• AIM: Say how many lines contain "scene"; the answer is the number alone.

·····

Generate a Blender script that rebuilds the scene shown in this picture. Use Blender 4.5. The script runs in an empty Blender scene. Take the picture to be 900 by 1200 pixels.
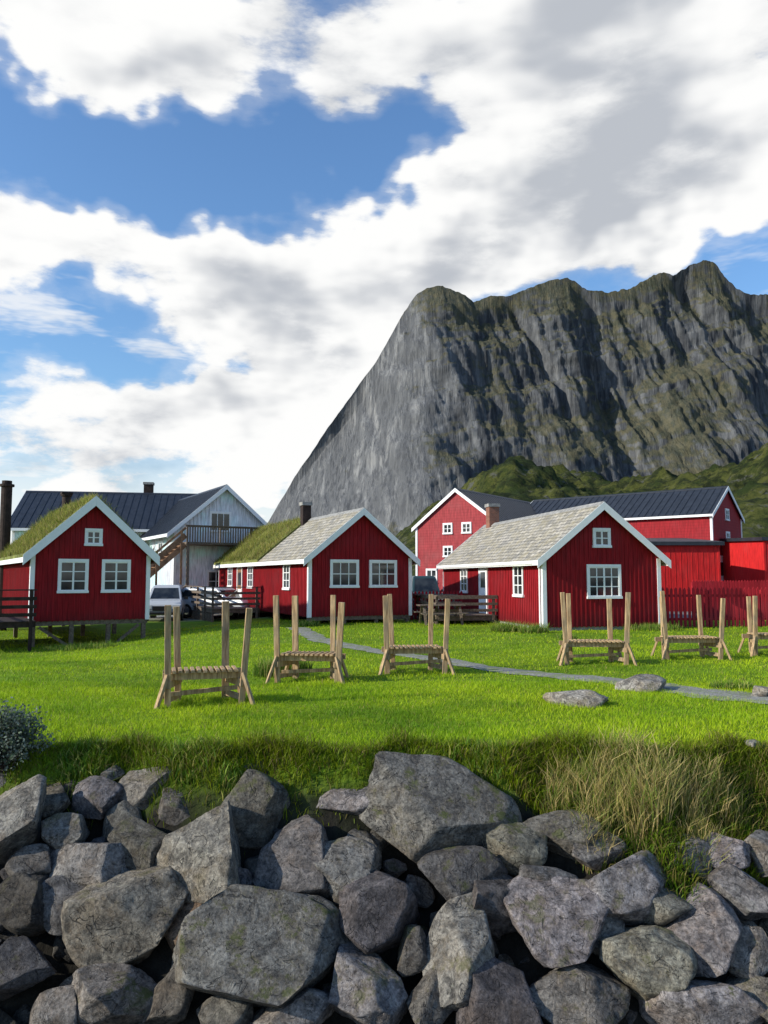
import bpy, bmesh, math, random
import numpy as np
from mathutils import Vector, Matrix, noise
random.seed(7); rng=np.random.default_rng(11)
S=bpy.context.scene
S.view_settings.view_transform='Standard'; S.view_settings.look='None'; S.view_settings.exposure=0
COL=S.collection
# ------------------------------------------------------------------ node helper
class G:
    def __init__(s,nt): s.nt=nt
    def n(s,t,ins=None,out=0,**p):
        nd=s.nt.nodes.new(t)
        for k,v in p.items(): setattr(nd,k,v)
        if ins:
            it=ins.items() if isinstance(ins,dict) else enumerate(ins)
            for k,v in it:
                if v is None: continue
                if isinstance(v,bpy.types.NodeSocket): s.nt.links.new(v,nd.inputs[k])
                else: nd.inputs[k].default_value=v
        return nd.outputs[out]
    def m(s,op,a,b=None,c=None,clamp=False): return s.n('ShaderNodeMath',[a,b,c],operation=op,use_clamp=clamp)
    def noise(s,vec,scale,detail=4,rough=.55,dist=0,out=0):
        return s.n('ShaderNodeTexNoise',{'Vector':vec,'Scale':scale,'Detail':detail,'Roughness':rough,'Distortion':dist},out=out)
    def ramp(s,v,stops):
        nd=s.nt.nodes.new('ShaderNodeValToRGB'); s.nt.links.new(v,nd.inputs[0])
        e=nd.color_ramp.elements
        while len(e)<len(stops): e.new(.5)
        for i,(p,c) in enumerate(stops):
            e[i].position=p; e[i].color=(c,c,c,1) if not isinstance(c,tuple) else (*c,1)
        return nd.outputs[0]
    def mr(s,v,a,b,c=0.,d=1.,smooth=True):
        return s.n('ShaderNodeMapRange',[v,a,b,c,d],interpolation_type='SMOOTHSTEP' if smooth else 'LINEAR')
    def mix(s,f,a,b,bt='MIX'):
        nd=s.nt.nodes.new('ShaderNodeMix'); nd.data_type='RGBA'; nd.blend_type=bt
        for k,v in ((0,f),(6,a),(7,b)):
            if isinstance(v,bpy.types.NodeSocket): s.nt.links.new(v,nd.inputs[k])
            else: nd.inputs[k].default_value=(*v,1) if isinstance(v,tuple) and len(v)==3 else v
        return nd.outputs[2]
    def mapping(s,vec,scale=(1,1,1),rot=(0,0,0),loc=(0,0,0)):
        return s.n('ShaderNodeMapping',{'Vector':vec,'Scale':scale,'Rotation':rot,'Location':loc})
    def obj(s): return s.n('ShaderNodeTexCoord',out=3)
    def bump(s,h,st=.5,dist=.02): return s.n('ShaderNodeBump',{'Height':h,'Strength':st,'Distance':dist})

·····

• RESULT OF THE TASK: 2